Franchise Brokers Should:

  • Clearly state, “I may receive a commission if you invest in a franchise I introduce you to”
  • Stop describing services as “free” without immediately clarifying who pays
  • Display disclosures on all websites, email templates, and presentation decks

FSOs Should:

  • Disclose their agency role and any compensation structures involved
  • Ensure consistent, compliant messaging across the candidate journey
  • Train sales representatives to answer honestly and consistently when asked about incentives

Franchisors Should:

  • Audit marketing materials and scripts used by third-party sellers
  • Require compliance training for all external franchise sales representatives
  • Establish and enforce a written policy for disclosure practices across all channels

Conclusion: Everyone in the Sales Chain Is Accountable

The FTC has created a new standard. Material connections must be disclosed clearly and consistently. This rule applies equally to franchise brokers, FSOs, and franchisors.

The stakes are especially high in multi-unit deals, where commissions exceeding $100,000 are common and sometimes consume the entire upfront franchise fee.

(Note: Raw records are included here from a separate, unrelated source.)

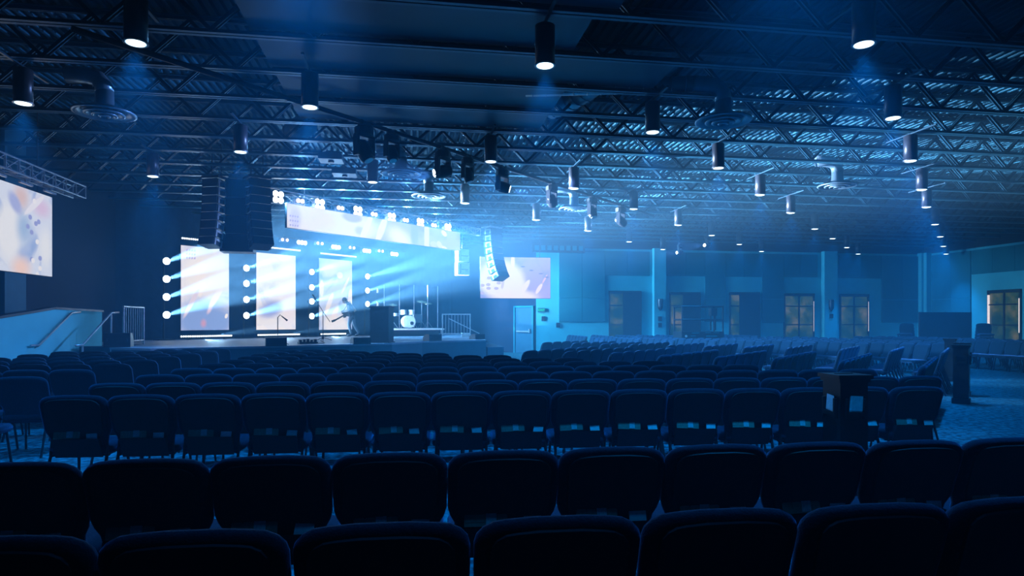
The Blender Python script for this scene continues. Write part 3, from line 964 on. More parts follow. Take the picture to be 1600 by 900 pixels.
def moving_head(x, y, s, aim, lab, lit=False, z=pz):
    t = empty('moving_lamp', (x, y, z), DIAG, lab, 'moving light', 'moving lamps on the slanted pipe')
    MB().box((-0.08 * s, 0, -0.02), (0.04, 0.1, 0.1)).box((0.08 * s, 0, -0.02), (0.04, 0.1, 0.1)).build('clamp', M_GEAR, t)
    MB().lathe([(0.1 * s, -0.24 * s), (0.17 * s, -0.22 * s), (0.17 * s, -0.1 * s), (0.12 * s, -0.06 * s)], n=12).build('base', M_GEAR, t)
    y_ = MB()
    for sx in (-1, 1):
        y_.box((sx * 0.17 * s, 0, -0.42 * s), (0.05 * s, 0.12 * s, 0.36 * s))
    y_.box((0, 0, -0.25 * s), (0.36 * s, 0.14 * s, 0.05 * s))
    y_.build('yoke', M_GEARL, t)
    a = Vector(aim).normalized()
    q = a.to_track_quat('Z', 'Y').to_matrix()
    c = Vector((0, 0, -0.5 * s))
    hd = MB().lathe([(0.06 * s, -0.2 * s), (0.12 * s, -0.16 * s), (0.14 * s, 0.0), (0.13 * s, 0.14 * s), (0.1 * s, 0.19 * s)], c, 14, q).build('head', M_GEAR, t, True)
    l = MB().lathe([(0.085 * s, 0.188 * s), (0.08 * s, 0.2 * s)], c, 14, q).build('lens', E_LENS if lit else M_STEEL, hd)
    if lit:
        wm = Matrix.Rotation(DIAG, 3, 'Z')
        spot(Vector((x, y, z)) + wm @ (c + a * (0.24 * s)), wm @ a, W_HEAD, LILAC, lit, 0.35, 0.04)
    return t


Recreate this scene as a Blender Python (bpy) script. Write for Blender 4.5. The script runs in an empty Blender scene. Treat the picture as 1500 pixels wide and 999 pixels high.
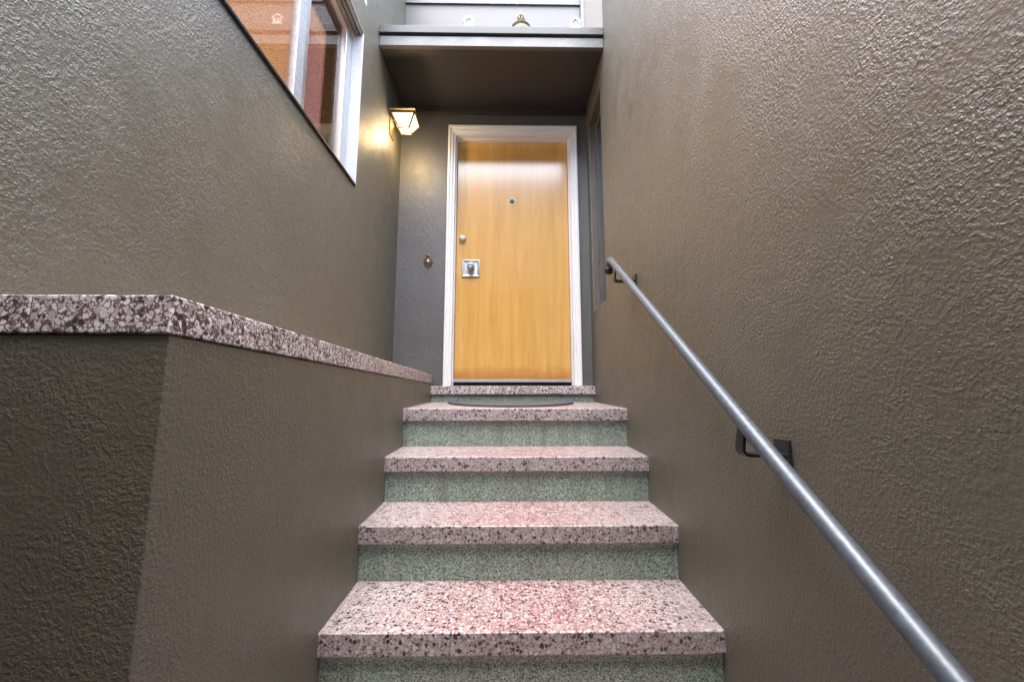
import bpy, bmesh, math, random
from mathutils import Vector, Matrix
random.seed(7)
R = math.radians
CZ = 1.1033                     # camera height above the pavement
scene = bpy.context.scene
col = scene.collection

# ------------------------------------------------------------------ dimensions (metres, z above the pavement)
XL, XR = -0.550, 0.650          # stair edges
XU = -0.854                     # face of the window wall
D1, TR, RI, NOSE, SLOPE = 1.314, 0.3013, 0.2093, 0.023, 0.0323
H1 = CZ - 0.6849
YSILL, ZSILL = 3.002, CZ + 0.084
YD = 3.065                      # face of the door wall
YC, ZC, TC = 0.666, CZ + 0.167, 0.065
YF, ZS, ZT = 2.447, CZ + 2.3295, CZ + 2.470   # canopy front, soffit, top
TOP = CZ + 3.75
TOP_L, TOP_R = CZ + 2.36, CZ + 2.85

# ------------------------------------------------------------------ helpers
def link(o):
    col.objects.link(o)
    return o

def tag(o, label=None, cat=None, group=None, kind=None):
    if label: o['label'] = label
    if cat: o['category'] = cat
    if group: o['group'] = group
    if kind: o['kind'] = kind
    return o

def empty(name, loc, label, cat, group=None):
    o = link(bpy.data.objects.new(name, None))
    o.location = loc
    o.empty_display_size = 0.1
    return tag(o, label, cat, group)

def obj(name, bm, mat, parent=None, smooth=False, bevel=0, seg=2, angle=40):
    """Links a bmesh given in world coordinates as one mesh object."""
    bmesh.ops.remove_doubles(bm, verts=bm.verts, dist=1e-5)
    bmesh.ops.recalc_face_normals(bm, faces=bm.faces)
    root = parent
    off = Vector((0, 0, 0))
    p = parent
    while p is not None:
        off += p.location
        p = p.parent
    if off.length > 0:
        bmesh.ops.translate(bm, verts=bm.verts, vec=-off)
    me = bpy.data.meshes.new(name)
    bm.to_mesh(me)
    bm.free()
    if smooth:
        for f in me.polygons: f.use_smooth = True
    o = link(bpy.data.objects.new(name, me))
    if isinstance(mat, (list, tuple)):
        for m in mat: me.materials.append(m)
    else:
        me.materials.append(mat)
    if parent: o.parent = parent
    if bevel:
        b = o.modifiers.new('Bevel', 'BEVEL')
        b.width = bevel; b.segments = seg; b.limit_method = 'ANGLE'; b.angle_limit = R(angle)
        b.harden_normals = False
        for f in me.polygons: f.use_smooth = True
        w = o.modifiers.new('Weighted', 'WEIGHTED_NORMAL')
        w.keep_sharp = True
    return o

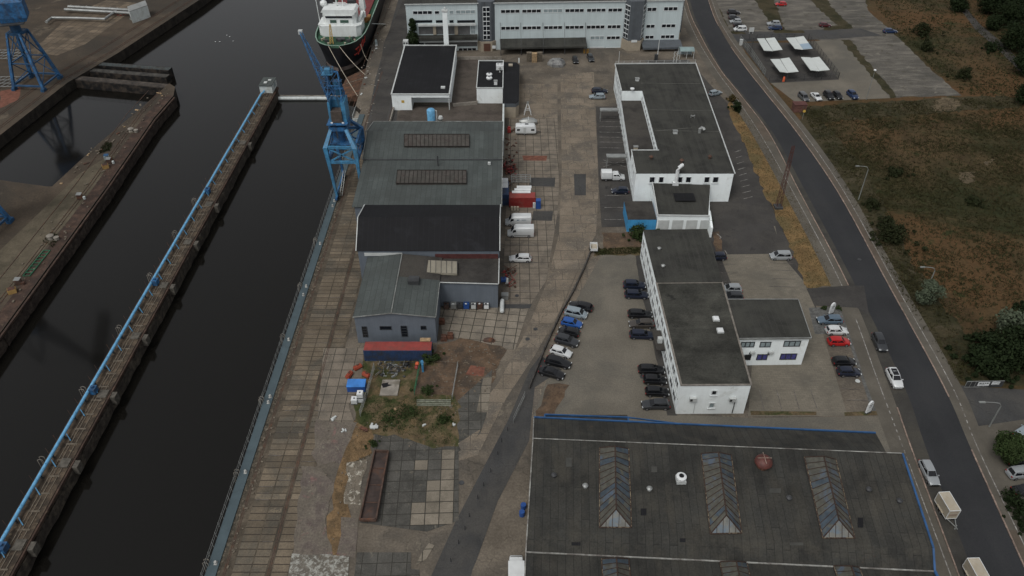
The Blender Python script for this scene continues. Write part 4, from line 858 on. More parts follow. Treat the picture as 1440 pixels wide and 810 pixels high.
# K lower annex and blue shed
hK=4.3
K=thing('low_white_annex','low white annex with tilted dark roof in front of the white block','annex',(32,137.5,0))
kp=[tuple(G(925,303,hK)[:2]),tuple(G(992,305,hK)[:2]),tuple(G(1003,304,hK)[:2]),(47.5-1.8,155.1),(34.3,155.1)]
ka=G(925,303,hK); kb=G(998,306,hK*.93); kc=(45.6,155.15); kd=(ka.x+.4,155.15)
kpoly=[(ka.x,ka.y),(kb.x,ka.y),kc,kd]
child(MB().prism(kpoly,0,[hK,hK-.5,hK+.2,hK+1.2][:4]) if False else MB().prism(kpoly,0,hK-.05),'wall',M_white,K)
ro=child(MB().prism([(ka.x+.2,ka.y+.25),(kb.x-.2,ka.y+.25),kc,kd],hK-.045,[hK+.1,hK-.02,hK+.4,hK+.9]),'roof',M_rooffelt,K)
sub(MB().box((G(962,275,hK+.7).x,G(962,275,hK+.7).y-.5,hK+.62),(4.6,3.2,.06)),'roof_patch',M_roofblack,ro)
mb=MB(); mb.bar((ka.x,ka.y-.05,hK+.1),(kb.x,ka.y-.05,hK-.1),.2,.3); mb.bar((ka.x-.02,ka.y,hK+.2),(kd[0]-.02,155.1,hK+1.1),.2,.3); child(mb,'roof_edge',M_trim,K)
mb=MB(); [mb.box((ka.x+1.5+k*3.1,ka.y-.06,1.8),(2.4,.08,2.6)) for k in range(4)]; child(mb,'wall_panel',M_trim,K)
mb=MB(); mb.prism([(kb.x+.1,ka.y-2.2),(kb.x+.6,ka.y-2.2),(kb.x+.9,ka.y+3),(kb.x+.4,ka.y+3)],0,[2.6,2.6,3.6,3.6]); child(mb,'buttress',M_white,K)
hb=3.2; a=G(883,309,hb); b=G(919,309,hb); c=G(878,283,hb)
Bl=thing('blue_shed','small blue shed with flat brown roof beside the white block','shed',(a.x,a.y,0))
bp_=[(a.x,a.y),(ka.x-.1,a.y),(ka.x+.1,154.9),(a.x-.3,154.9)]
bp_=[(a.x,a.y),(ka.x-.1,a.y),(ka.x-.1,c.y),(a.x,c.y)]
flat_building(Bl,bp_,hb,mat('bright_blue_wall',(.05,.27,.52),.6,var=.1,grid=dict(w=1,h=50,size=.02,var=.05,col=(.03,.18,.38))),M_roofplain,None)
# ---------------------------------------------------------------- L long white block
hL=6.7; Lb=thing('long_white_block','long two-storey white block with mossy roof and closely set west windows','building',(27.4,89.3,0))
lp=[(27.45,89.3),(38.95,89.4),(40.9,133.9),(27.0,133.6)]
lp=[(27.55,89.3),(38.95,89.4),(40.4,133.9),(27.2,133.6)]
child(MB().prism(lp,0,hL),'wall',M_white,Lb)
l1=[lp[0],lp[1],(39.85,116.2),(27.38,116.0)]; l2=[(27.38,116.02),(39.85,116.22),lp[2],lp[3]]
r1=child(MB().prism(l1,hL+.004,hL+.2),'roof',M_roofmoss,Lb); r2=child(MB().prism(l2,hL+.004,hL+.35),'roof',M_rooffelt,Lb)
sub(parapet(MB(),l1,hL+.19,.3,.1),'roof_edge',M_kerbgrey,r1)
fw=Fac(lp[3],lp[0]); Lw=(fw.B-fw.A).length
for z0,z1 in ((.9,2.6),(4.1,5.8)):
    n=14
    for k in range(n):
        u=1.0+k*(Lw-1.6)/n; fw.window(Lb,u,u+2.2,z0,z1,n=2,ft=.13,sill=False)
mb=MB(); fw.panel(mb,.2,Lw-.2,3.2,3.5,.01,.12); child(mb,'string_course',M_trim,Lb)
u=fw.uz(930,498)[0]; mb=MB(); fw.panel(mb,u-2.6,u+2.6,2.75,3.05,.13,1.7); pc=child(mb,'porch_roof',M_roofplain,Lb); sub(MB().box((26.6,fw.P(u,0).y-.6,3.6),(.8,.8,1)),'porch_unit',M_trim,pc)
fs=Fac(lp[0],lp[1])
fs.pxwindow(Lb,1000,1008.5,548.5,555.5,sill=True,ft=.16); fs.pxwindow(Lb,996.5,1005,566,573.5,sill=True,ft=.16,pm=M_blind)
for i,(x,y) in enumerate(((974,559.5),(1029.5,560))):
    h_=fs.hit(x,y); t=thing('air_conditioner',['white wall air conditioner on the west half of the end wall','white wall air conditioner with dark drainpipe on the east half of the end wall'][i],'air conditioner',(h_.x,h_.y,h_.z),'air conditioners on the end wall')
    child(MB().box((h_.x,h_.y-.3,h_.z),(1.1,.5,.75)),'housing',M_trim,t); child(MB().lathe((h_.x-.25,h_.y-.3,h_.z),[(.2,-.02),(.2,.02)],n=8).box((h_.x-.3,h_.y-.56,h_.z),(.4,.03,.5)),'fan_grille',M_dsteel,t)
    child(MB().bar((h_.x+.6,h_.y-.06,h_.z),(h_.x+.6,h_.y-.06,.2),.07 if i==0 else .12),'pipe',M_trim if i==0 else M_dsteel,t)
for i,(px,py) in enumerate(((1007,447.5),(1013,464))):
    p=G(px,py,hL+.5); t=thing('roof_light',['white domed roof light, northern one of the pair on the mossy roof','white domed roof light, southern one of the pair on the mossy roof'][i],'roof light',(p.x,p.y,hL+.2),'roof lights on the mossy roof')
    child(MB().box((p.x,p.y,hL+.35),(1.15,1.15,.3)),'kerb_frame',M_trim,t); child(MB().loft([[(p.x+dx*s,p.y+dy*s,hL+z) for dx,dy in ((-.5,-.5),(.5,-.5),(.5,.5),(-.5,.5))] for s,z in ((1,.5),(.85,.68),(.4,.75))]),'dome',M_plastic,t)
for i,(px,py) in enumerate(((927,349.5),(932.5,374))):
    p=G(px,py,hL+.5); t=thing('roof_ventilator',['small round grey ventilator near the north end of the long roof','small round grey ventilator further down the long roof'][i],'roof vent',(p.x,p.y,hL+.35)); child(MB().lathe((p.x,p.y,hL+.35),[(.3,0),(.3,.3),(.42,.32),(.2,.5)],n=12),'cowl',M_steel,t,40)
# M annex
hM=6.5; Ma=thing('white_office_annex','two-storey white annex with dark flat roof and dark framed windows','building',(39,101,0))
mp=[(39.05,100.9),(52.05,101.1),(52.7,111.2),(39.6,111.2)]
child(MB().prism(mp,0,hM),'wall',M_white,Ma); ro=child(MB().prism([(39.4,100.7),(52.15,100.9),(52.8,111.3),(39.9,111.3)],hM+.004,hM+.3),'roof',M_rooffelt,Ma)
mb=MB(); mb.bar((39.4,100.62,hM+.2),(52.2,100.82,hM+.2),.12,.35); mb.bar((52.2,100.8,hM+.3),(52.9,111.3,hM+.3),.12,.12); mb.bar((39.8,111.35,hM+.3),(52.8,111.35,hM+.3),.14,.14); sub(mb,'roof_edge',M_steel,ro)
fs=Fac(mp[0],mp[1])
fs.pxwindow(Ma,1041.5,1061,480.5,488,n=3,fm=M_dframe,pm=M_blind,ft=.14); fs.pxwindow(Ma,1068.5,1084,480.5,488,n=2,fm=M_dframe,pm=M_blind,ft=.14); fs.pxwindow(Ma,1102,1125.5,479,487,n=3,fm=M_dframe,pm=M_blind,ft=.14)
fs.pxwindow(Ma,1046,1056,498.5,506,n=1,fm=M_dframe,ft=.14); fs.pxwindow(Ma,1064,1079,498,506,n=2,fm=M_dframe,pm=M_violet,ft=.14); fs.pxwindow(Ma,1097,1120,497,505.5,n=3,fm=M_dframe,pm=M_violet,ft=.14)
for i,(x,y) in enumerate(((1058,494.5),(1084,494.5))):
    h_=fs.hit(x,y); t=thing('air_conditioner',['white wall unit beside the main block on the annex front','wall unit with dark bracket between the annex windows'][i],'air conditioner',(h_.x,h_.y,h_.z),'wall units on the annex'); child(MB().box((h_.x,h_.y-.25,h_.z),(.8,.4,.5)),'housing',M_trim,t); child(MB().box((h_.x-.4,h_.y-.25,h_.z-.3),(.25,.4,.3)),'bracket',M_dsteel,t)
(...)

Without full disclosure, candidates remain unaware of the powerful financial incentives influencing the process.

This rule is not just about regulatory compliance. It is an opportunity for the franchising community to raise its standards and lead with honesty.

There are outstanding third-party sellers, brokers, consultants, and FSOs that can enhance a brand’s recruitment process with reach, efficiency, and professionalism. These partners can be valuable assets. But franchisors must choose them wisely, ensuring they operate with the highest standards of honesty, ethics, disclosure, and documentation. The right partners help you grow your system while protecting your reputation and standing with regulators and franchise buyers alike.


References

  1. Federal Trade Commission. (2024). Rule on the Use of Consumer Reviews and Testimonials in Advertising (Final Rule). Federal Register, Vol. 89, No. 129, July 3, 2024, pp. 54752–54770.